BEGIN Extracted information
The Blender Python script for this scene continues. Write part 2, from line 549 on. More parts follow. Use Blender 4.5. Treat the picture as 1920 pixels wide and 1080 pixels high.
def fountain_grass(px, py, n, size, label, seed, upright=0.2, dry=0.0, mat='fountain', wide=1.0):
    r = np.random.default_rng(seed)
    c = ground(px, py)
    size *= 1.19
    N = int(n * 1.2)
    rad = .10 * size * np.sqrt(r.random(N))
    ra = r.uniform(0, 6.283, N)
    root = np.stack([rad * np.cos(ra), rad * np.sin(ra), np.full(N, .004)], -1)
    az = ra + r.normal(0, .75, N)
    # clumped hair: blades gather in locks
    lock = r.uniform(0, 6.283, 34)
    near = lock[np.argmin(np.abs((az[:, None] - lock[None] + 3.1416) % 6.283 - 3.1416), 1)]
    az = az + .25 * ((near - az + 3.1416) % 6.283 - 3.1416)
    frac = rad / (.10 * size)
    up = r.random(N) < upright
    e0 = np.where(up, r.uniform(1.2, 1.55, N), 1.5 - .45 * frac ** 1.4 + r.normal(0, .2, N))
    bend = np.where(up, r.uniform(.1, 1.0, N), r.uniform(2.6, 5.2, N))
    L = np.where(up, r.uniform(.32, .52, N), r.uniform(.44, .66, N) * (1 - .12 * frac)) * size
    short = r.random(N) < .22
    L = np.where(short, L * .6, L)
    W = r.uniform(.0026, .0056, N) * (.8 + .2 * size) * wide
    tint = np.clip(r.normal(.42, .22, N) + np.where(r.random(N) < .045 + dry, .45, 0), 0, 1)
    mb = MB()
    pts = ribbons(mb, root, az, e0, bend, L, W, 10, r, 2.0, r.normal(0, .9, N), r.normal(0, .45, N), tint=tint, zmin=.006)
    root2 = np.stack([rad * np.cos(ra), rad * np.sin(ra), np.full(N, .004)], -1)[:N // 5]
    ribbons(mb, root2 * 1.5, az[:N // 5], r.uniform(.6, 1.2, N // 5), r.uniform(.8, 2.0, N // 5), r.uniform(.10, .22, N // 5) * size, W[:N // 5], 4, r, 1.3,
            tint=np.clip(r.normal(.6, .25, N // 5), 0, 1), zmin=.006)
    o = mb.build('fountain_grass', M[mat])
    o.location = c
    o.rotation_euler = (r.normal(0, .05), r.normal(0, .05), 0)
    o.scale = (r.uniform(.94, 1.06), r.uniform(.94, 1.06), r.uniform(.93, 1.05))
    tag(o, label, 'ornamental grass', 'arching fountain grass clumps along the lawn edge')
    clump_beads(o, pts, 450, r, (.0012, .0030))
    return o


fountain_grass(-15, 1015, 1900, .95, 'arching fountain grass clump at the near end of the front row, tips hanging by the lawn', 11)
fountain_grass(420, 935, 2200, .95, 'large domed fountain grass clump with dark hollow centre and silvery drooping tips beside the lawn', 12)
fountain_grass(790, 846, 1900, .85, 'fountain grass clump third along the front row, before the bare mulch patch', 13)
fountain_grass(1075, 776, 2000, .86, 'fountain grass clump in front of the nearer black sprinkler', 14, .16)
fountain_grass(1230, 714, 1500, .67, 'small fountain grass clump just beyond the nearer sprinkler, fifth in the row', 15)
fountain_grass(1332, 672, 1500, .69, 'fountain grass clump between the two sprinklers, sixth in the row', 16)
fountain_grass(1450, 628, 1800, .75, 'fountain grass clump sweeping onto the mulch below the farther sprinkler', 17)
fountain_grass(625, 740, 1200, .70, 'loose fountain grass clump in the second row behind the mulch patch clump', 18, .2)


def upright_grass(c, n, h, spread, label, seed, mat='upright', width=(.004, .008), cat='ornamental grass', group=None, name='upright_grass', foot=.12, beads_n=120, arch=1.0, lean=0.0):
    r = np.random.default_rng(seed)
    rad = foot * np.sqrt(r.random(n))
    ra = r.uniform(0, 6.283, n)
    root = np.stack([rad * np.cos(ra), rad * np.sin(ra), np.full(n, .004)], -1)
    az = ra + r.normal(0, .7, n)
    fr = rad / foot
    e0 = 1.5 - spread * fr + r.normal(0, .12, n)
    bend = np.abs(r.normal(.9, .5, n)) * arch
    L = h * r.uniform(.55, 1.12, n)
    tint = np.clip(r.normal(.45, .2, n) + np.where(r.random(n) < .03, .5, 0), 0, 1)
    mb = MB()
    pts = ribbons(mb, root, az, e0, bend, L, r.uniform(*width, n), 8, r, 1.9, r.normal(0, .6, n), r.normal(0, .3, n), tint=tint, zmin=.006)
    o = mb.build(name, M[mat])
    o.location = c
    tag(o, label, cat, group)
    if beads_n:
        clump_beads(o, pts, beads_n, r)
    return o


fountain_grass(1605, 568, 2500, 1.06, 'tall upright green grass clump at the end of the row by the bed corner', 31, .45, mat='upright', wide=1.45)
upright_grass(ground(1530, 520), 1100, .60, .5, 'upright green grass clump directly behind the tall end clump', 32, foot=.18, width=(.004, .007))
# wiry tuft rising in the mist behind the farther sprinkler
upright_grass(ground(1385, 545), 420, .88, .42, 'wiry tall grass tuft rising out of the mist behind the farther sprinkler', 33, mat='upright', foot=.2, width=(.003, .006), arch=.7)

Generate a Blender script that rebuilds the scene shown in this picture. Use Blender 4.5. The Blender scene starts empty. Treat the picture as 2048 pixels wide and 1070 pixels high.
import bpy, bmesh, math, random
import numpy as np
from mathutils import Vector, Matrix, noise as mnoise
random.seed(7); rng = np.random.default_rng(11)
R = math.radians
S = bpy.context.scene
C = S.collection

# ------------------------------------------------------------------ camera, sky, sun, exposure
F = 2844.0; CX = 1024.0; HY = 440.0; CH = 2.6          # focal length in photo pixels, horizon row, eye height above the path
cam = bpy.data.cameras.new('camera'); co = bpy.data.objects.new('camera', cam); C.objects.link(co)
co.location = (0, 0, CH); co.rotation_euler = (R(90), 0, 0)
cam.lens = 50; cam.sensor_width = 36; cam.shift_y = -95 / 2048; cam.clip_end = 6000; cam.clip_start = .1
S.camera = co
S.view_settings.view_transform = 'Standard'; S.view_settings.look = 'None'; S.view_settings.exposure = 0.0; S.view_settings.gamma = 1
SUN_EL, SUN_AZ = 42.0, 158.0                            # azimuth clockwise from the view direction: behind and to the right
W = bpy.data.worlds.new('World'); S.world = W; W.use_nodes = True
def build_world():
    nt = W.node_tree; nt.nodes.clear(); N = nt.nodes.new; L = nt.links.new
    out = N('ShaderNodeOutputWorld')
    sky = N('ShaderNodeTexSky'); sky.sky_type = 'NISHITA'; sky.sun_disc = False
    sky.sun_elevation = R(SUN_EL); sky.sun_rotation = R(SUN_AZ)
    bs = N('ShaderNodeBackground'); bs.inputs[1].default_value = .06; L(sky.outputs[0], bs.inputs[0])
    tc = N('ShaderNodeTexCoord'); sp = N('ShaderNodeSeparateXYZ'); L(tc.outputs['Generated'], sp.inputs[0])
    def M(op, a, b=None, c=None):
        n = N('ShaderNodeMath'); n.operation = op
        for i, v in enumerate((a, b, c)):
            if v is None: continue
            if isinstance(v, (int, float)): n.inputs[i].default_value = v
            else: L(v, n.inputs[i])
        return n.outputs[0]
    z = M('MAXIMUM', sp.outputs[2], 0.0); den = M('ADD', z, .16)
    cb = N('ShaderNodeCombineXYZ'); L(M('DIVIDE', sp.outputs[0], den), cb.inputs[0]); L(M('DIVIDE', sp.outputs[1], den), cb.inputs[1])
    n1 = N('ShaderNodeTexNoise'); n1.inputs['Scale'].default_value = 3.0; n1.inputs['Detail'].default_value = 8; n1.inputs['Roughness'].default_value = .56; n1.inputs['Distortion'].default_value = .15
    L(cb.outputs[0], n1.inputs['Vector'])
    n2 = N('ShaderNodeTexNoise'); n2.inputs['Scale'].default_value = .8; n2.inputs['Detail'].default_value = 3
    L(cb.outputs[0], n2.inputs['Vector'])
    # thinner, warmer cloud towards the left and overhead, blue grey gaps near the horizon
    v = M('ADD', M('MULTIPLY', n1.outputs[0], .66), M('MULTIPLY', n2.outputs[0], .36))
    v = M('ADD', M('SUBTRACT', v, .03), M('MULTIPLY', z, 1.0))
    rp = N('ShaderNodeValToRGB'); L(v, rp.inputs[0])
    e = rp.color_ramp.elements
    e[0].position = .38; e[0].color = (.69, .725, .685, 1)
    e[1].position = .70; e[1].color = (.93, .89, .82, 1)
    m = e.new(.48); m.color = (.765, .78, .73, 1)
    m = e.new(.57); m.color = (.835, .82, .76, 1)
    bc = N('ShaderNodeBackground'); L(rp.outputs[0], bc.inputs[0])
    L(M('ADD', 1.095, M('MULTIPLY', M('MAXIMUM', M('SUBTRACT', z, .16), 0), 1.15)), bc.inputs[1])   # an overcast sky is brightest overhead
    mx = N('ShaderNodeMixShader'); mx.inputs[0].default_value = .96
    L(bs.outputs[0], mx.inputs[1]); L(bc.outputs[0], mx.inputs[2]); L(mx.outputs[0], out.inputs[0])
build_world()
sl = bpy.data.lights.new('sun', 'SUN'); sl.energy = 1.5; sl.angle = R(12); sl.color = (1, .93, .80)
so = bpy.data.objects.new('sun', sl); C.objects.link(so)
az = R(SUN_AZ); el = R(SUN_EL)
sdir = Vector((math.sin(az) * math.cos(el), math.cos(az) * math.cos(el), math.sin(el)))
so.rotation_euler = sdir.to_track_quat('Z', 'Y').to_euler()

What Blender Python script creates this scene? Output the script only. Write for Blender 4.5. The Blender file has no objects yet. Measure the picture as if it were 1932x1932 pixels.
END Extracted information
Retype exactly, and only, the lines from the one containing "Generate a Blender" through the one containing "C = S.collection", both included.

### Response to the exercise
Generate a Blender script that rebuilds the scene shown in this picture. Use Blender 4.5. The Blender scene starts empty. Treat the picture as 2048 pixels wide and 1070 pixels high.
import bpy, bmesh, math, random
import numpy as np
from mathutils import Vector, Matrix, noise as mnoise
random.seed(7); rng = np.random.default_rng(11)
R = math.radians
S = bpy.context.scene
C = S.collection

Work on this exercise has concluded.